───── THE INPUT ─────

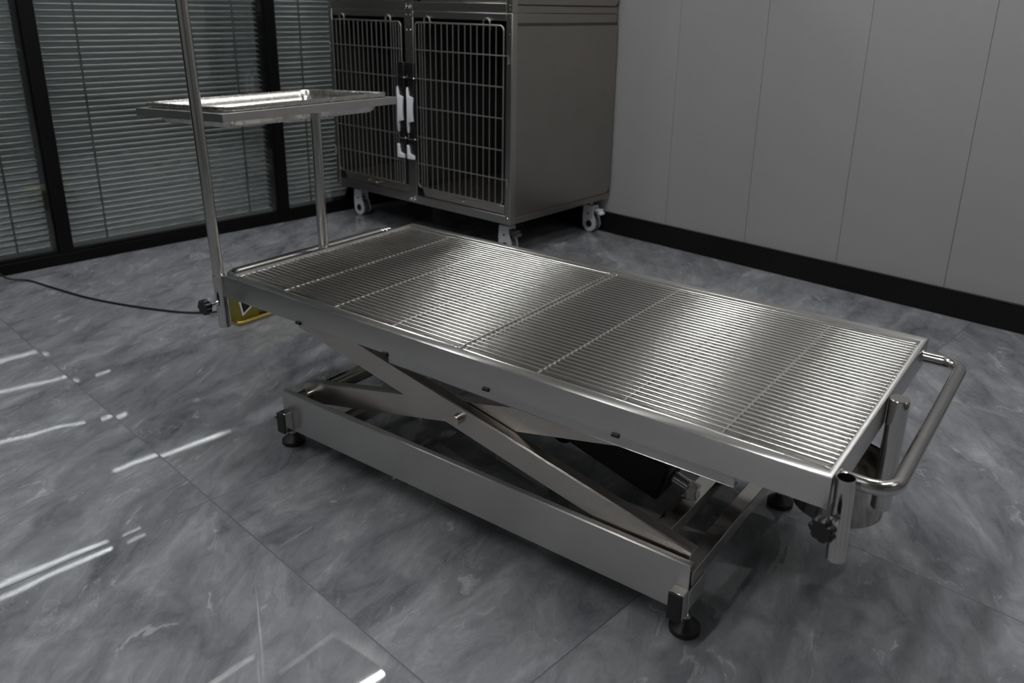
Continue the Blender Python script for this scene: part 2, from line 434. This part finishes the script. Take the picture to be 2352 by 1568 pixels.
# black rods that paint the shade of the mounting slots under the skirt
for x in (-.4042, -.1581, .081, .3331):
    s_mb = MB(); s_mb.tube([(x-.006,-HW-.0004,.3555),(x+.006,-HW-.0004,.3560)], .0036, 10)
    o = s_mb.build('mounting_slot_shade', M['dark'], table)
for sg in (-1, 1):
    uf = MB()
    a, c = sorted((sg*.2832, sg*.2800)); uf.box(-.165, .519, a, c, .3305, .3662)
    a, c = sorted((sg*.2832, sg*.268)); uf.box(-.165, .519, a, c, .3290, .3305)
    uf.build('under_frame', M['panel'], table, bevel=.0008)
for sg in (-1,1):                                                # inner stiffening channels that carry the arm ends
    sk = MB(); a, c = sorted((sg*.243, sg*.205)); sk.box(-.50, .49, a, c, .3640, .3655)
    sk.build('top_channel', M['arm'], table)

# scissor arms
PX, PZ = -.0219, .2458; AH = .0234
def arm(ang, y0, sgn, s0, s1, name='scissor_arm'):
    m = MB(); Mx = Matrix.Translation((PX, 0, PZ)) @ Matrix.Rotation(-ang, 4, 'Y')
    def b(sa, sb, ya, yb, ta, tb):
        a, c = sorted((y0+sgn*ya, y0+sgn*yb)); m.box(sa, sb, a, c, ta, tb, Mx)
    b(s0, s1, 0, .003, -AH, AH); b(s0, s1, .003, .0235, AH-.003, AH); b(s0, s1, .003, .0235, -AH, -AH+.003)
    return m.build(name, M['arm'], table, bevel=.0008)
for sg in (-1, 1):
    arm(R(-12.02), sg*.250, -sg, -.45, .481)
    arm(R(12.1), sg*.2245, -sg, -.481, .45)
for sg in (-1, 1):
    p = MB(); a = Vector((PX, sg*.262, PZ)); b_ = Vector((PX, sg*.198, PZ))
    p.tube([a, a-Vector((0,sg*.0012,0)), b_], [.0088,.0098,.0098], 24); p.build('pivot_pin', M['arm'], table)
gp = MB(); gp.prism([(-.075,.250),(.0665,.2215),(.099,.1956),(.095,.186),(-.075,.2215)], -.193, -.1905, lambda u,v,w:(u,w,v))
gp.build('gusset_plate', M['arm'], table, bevel=.0006)
for (x, z) in ((-.474,.1475),):
    ax = MB(); ax.tube([(x,-.252,z),(x,.252,z)], .009, 14); ax.build('roller_axle', M['mirror'], table)
# base
BX0, BX1, BY, BZ0, BZ1 = -.5166, .4615, .2694, .0702, .1589
for sg in (-1, 1):
    m = MB()
    for (ya, yb, za, zb) in ((0,.0025,BZ0,BZ1),(.0025,.0145,BZ1-.0025,BZ1),(.0025,.0145,BZ0,BZ0+.0025)):
        a, c = sorted((sg*(BY-ya), sg*(BY-yb))); m.box(BX0, BX1, a, c, za, zb)
    m.build('base_rail', M['panel'], table, bevel=.0009)
for (x0, x1, z0, z1) in ((.432,.4605,.112,.138),(.332,.366,.082,.108),(-.5155,-.488,.112,.140),(-.42,-.39,.0727,.0995)):
    m = MB(); m.box(x0, x1, -.2548, .2548, z0, z1); m.build('cross_beam', M['mirror'], table, bevel=.0015)
for (xa, xb, fx, z0, z1) in ((.4390,.4628,.4440,.068,.1108),(-.5110,-.4860,-.5474,.0705,.1110)):
    for sg in (-1, 1):
        ft = MB()
        a, c = sorted((sg*.2886, sg*.2697)); ft.box(xa, xb, a, c, z0, z1+.006)
        x0_, x1_ = min(xa, fx-.012), max(xb, fx+.012)
        a, c = sorted((sg*.2664, sg*.205)); ft.box(xa, xb, a, c, BZ0+.003, z1)
        if fx < xa: ft.box(x0_, xa+.004, a, c, BZ0+.003, BZ0+.008)
        foot = ft.build('leveling_foot', M['tube'], table, bevel=.0012)
        ec = MB(); a, c = sorted((sg*.2935, sg*.2887)); ec.box(xa-.0005, xb+.0005, a, c, z0-.0005, z1+.0065)
        ec.build('end_cap', M['rubber'], foot, bevel=.002)
        st = MB(); st.tube([(fx, sg*.226, .024), (fx, sg*.226, BZ0+.004)], .005, 14); st.tube([(fx, sg*.226, .026), (fx, sg*.226, .033)], .0085, 6)
        st.build('threaded_stud', M['chrome'], foot)
        pd = MB(); pd.lathe([(0,0),(.0245,0),(.0262,.002),(.0262,.0095),(.0245,.0115),(.014,.0195),(.008,.025),(0,.025)], 36, Matrix.Translation((fx, sg*.226, .0004)))
        pd.build('rubber_pad', M['rubber'], foot)
# actuator under the top
am = MB(); Am = Matrix.Translation((.190, 0, .155)) @ Matrix.Rotation(R(15.7), 4, 'Y')
am.box(-.14, .115, -.043, .043, -.040, .040, Am); act = am.build('actuator', M['motor'], table, bevel=.006)
cv = MB(); cv.tube([Am @ Vector((.115,0,0)), Am @ Vector((.152,0,0))], .0135, 20); cv.box(.148,.170,-.011,.011,-.011,.011, Am)
cv.build('clevis', M['chrome'], act, bevel=.002)
mo = MB(); mo.tube([(-.002,.075,.085),(-.002,.135,.085)], .030, 28); mo.build('motor_housing', M['motor'], act)
# left and right push handles
for sg in (-1, 1):
    m = MB(); x0, x1 = sg*.6495, sg*.717; z = .3835
    if sg < 0: x1 = -.706
    m.tube(fillet([(x0,-.252,z),(x1,-.252,z),(x1,.250,z),(x0,.250,z)], .036, 10), .0107, 18)
    for y in (-.252, .250):
        m.tube([(x0+sg*.0007,y,z),(x0+sg*.0025,y,z)], .0135, 18)
    m.build('push_handle', M['tube'], table)
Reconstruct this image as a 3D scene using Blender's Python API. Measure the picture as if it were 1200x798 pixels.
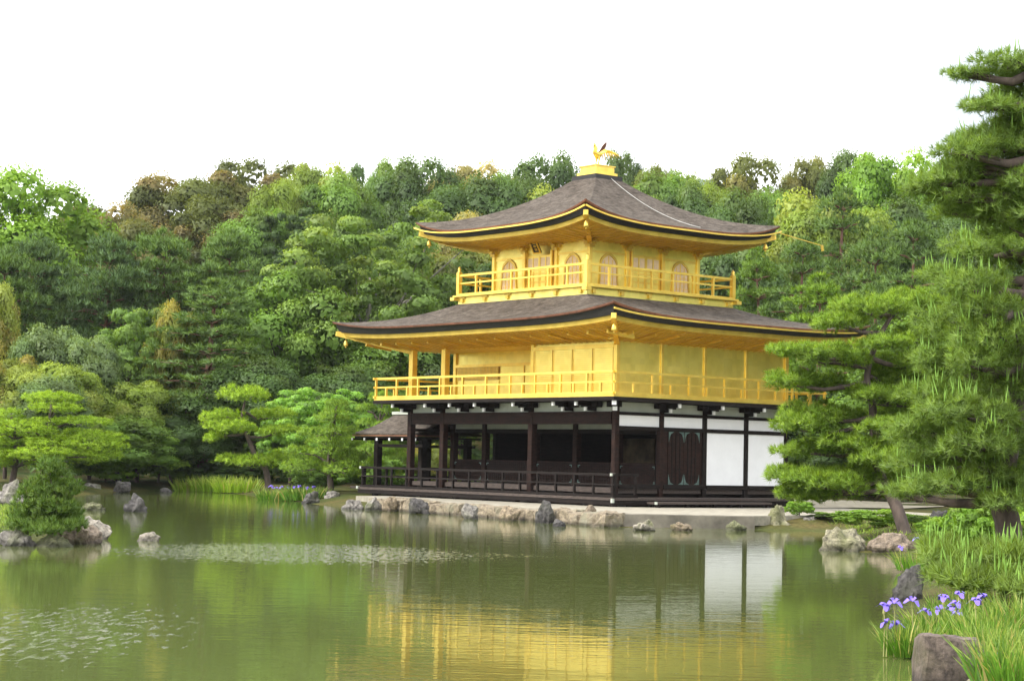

─────

→ WHAT TO WORK ON
Where a line above includes "scene", copy that line.

→ OUTPUT OF THE TASK
Continue the Blender Python script for this scene: part 2, from line 434. This part finishes the script. Take the picture to be 2352 by 1568 pixels.
Reconstruct this image as a 3D scene using Blender's Python API. Measure the picture as if it were 1200x798 pixels.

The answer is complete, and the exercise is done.